Be the friend to your buddy that he is to you: DON'T sexualize him. He is plainly a loving friend, but that is far from closeted gay. Your account still hasn't made his erotic attraction clear. At this point, don't even ask him if he gets a boner around you. It really doesn't seem likely from his reactions. He indeed seems to love you, but it doesn't seem homoerotic. If he felt this way about you, it is really unlikely that he never initiated anything or reacted differently. From an internet's distance, he seems to not know what to do with his great love for his friend.

Don't demand that he return your sexual attraction. You stand to ruin his life and, if you do, that could well end the friendship. His wife is already jealous. That won't go away with the baby.

Give your heart time to heal, but cool your jets and stop coming on to him. It will end in tears.

Be thankful, very thankful, that your friend loves you. Do the grownup thing and tell your hormones "no." This kind of friend is the rarest of all.
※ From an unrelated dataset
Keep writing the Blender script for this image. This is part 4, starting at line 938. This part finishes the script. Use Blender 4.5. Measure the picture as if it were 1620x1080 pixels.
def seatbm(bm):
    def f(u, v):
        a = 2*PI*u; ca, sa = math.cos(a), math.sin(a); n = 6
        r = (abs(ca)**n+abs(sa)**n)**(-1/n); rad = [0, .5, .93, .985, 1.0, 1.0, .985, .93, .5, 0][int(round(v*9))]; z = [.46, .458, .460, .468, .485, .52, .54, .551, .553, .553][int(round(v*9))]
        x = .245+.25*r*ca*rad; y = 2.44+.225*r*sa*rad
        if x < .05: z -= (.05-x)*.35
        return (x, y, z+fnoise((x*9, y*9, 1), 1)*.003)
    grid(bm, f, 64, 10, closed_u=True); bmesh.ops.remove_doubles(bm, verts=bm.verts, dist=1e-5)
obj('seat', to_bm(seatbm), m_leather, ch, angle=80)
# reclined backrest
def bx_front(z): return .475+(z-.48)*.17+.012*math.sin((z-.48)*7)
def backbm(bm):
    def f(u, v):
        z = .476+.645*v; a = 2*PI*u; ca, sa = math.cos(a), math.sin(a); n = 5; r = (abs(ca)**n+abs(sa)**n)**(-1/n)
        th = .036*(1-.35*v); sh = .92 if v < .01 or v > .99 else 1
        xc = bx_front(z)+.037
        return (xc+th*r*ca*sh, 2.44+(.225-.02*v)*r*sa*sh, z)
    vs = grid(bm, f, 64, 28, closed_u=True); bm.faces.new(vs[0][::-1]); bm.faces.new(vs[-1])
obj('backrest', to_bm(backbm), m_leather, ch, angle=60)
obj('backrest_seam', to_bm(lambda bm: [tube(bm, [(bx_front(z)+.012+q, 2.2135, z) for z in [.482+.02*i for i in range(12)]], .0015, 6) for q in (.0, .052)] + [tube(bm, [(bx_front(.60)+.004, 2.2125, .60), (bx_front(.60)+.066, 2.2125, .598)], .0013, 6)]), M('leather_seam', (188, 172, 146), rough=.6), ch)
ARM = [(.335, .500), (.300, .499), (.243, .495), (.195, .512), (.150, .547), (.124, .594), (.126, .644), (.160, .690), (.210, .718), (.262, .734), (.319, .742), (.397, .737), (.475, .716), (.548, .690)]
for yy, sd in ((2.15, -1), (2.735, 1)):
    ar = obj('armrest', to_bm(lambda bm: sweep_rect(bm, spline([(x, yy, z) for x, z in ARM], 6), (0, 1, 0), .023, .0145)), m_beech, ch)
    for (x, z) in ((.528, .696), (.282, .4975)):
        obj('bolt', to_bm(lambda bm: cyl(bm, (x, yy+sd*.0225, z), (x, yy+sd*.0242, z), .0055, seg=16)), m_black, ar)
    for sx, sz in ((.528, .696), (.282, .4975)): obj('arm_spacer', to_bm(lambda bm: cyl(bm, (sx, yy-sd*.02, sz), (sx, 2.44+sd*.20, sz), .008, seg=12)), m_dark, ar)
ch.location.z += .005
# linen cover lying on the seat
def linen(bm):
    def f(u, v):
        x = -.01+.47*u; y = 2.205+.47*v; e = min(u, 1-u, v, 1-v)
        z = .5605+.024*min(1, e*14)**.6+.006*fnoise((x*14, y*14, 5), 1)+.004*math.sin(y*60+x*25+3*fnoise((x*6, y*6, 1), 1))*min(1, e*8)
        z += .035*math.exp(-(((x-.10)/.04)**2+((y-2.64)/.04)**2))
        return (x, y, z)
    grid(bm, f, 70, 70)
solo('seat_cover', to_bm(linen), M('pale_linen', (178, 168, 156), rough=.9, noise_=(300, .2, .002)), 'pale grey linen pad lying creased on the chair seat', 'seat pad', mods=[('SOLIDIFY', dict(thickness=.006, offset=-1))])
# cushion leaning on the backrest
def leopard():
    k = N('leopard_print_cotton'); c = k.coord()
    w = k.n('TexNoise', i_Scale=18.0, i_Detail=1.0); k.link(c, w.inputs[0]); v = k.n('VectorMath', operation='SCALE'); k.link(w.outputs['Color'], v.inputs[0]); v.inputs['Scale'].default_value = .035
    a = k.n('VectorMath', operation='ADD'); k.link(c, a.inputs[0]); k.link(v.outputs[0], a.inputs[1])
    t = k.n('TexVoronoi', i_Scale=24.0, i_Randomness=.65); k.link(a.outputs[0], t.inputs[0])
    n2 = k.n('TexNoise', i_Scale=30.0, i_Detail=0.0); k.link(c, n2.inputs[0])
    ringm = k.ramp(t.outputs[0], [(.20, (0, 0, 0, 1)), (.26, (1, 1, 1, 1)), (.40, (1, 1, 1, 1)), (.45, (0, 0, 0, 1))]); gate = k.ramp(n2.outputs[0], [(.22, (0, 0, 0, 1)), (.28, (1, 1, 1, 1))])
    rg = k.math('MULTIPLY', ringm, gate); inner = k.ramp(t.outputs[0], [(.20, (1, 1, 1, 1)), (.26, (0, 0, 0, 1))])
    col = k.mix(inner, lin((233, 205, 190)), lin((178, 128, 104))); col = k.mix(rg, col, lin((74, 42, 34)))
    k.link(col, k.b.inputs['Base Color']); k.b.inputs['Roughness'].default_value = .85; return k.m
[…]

Keep him, but start looking for a boyfriend elsewhere so that you stop obsessing over him.

Be the adult.

And before you drag out the violin and sing "life is so unfair," remember that the same life gave you such a friend. Don't be the man who is ungrateful.

Thank you soo much... I appreciate it. I have talked to him again this morning. Ive notice that he is not talking much. I ask him why he is acting like that and he told me that he is a bit sad of what he told me last night. He also apologize for hurting me and saying that he likes me and loves me. But its true everything what Ive said... He added. I told him its fine he doesnt need to worry about it. I told him that its better for us to be friends because I really dont want to ruined his life and family. But again he insisted that he wants to be with me sometimes, alone or just only the 2 of us. I asked him “what do you mean by that?” He told me that he wants to be with me like partners, doing things like what partners do. Hugging, kissing, cuddling somethin like that. Because I want you to feel that your are also special to me and I really do love you.

But I told him its not possible because it will goin to lead us in to trouble. It will lead us to something we dont like both, so please lets just be friends and accept the fact that we cant be together or whatever he wants us to do. Then after we’ve talked he never talk to me again and even send me messages unlike before. But its ok I guess, its better that way.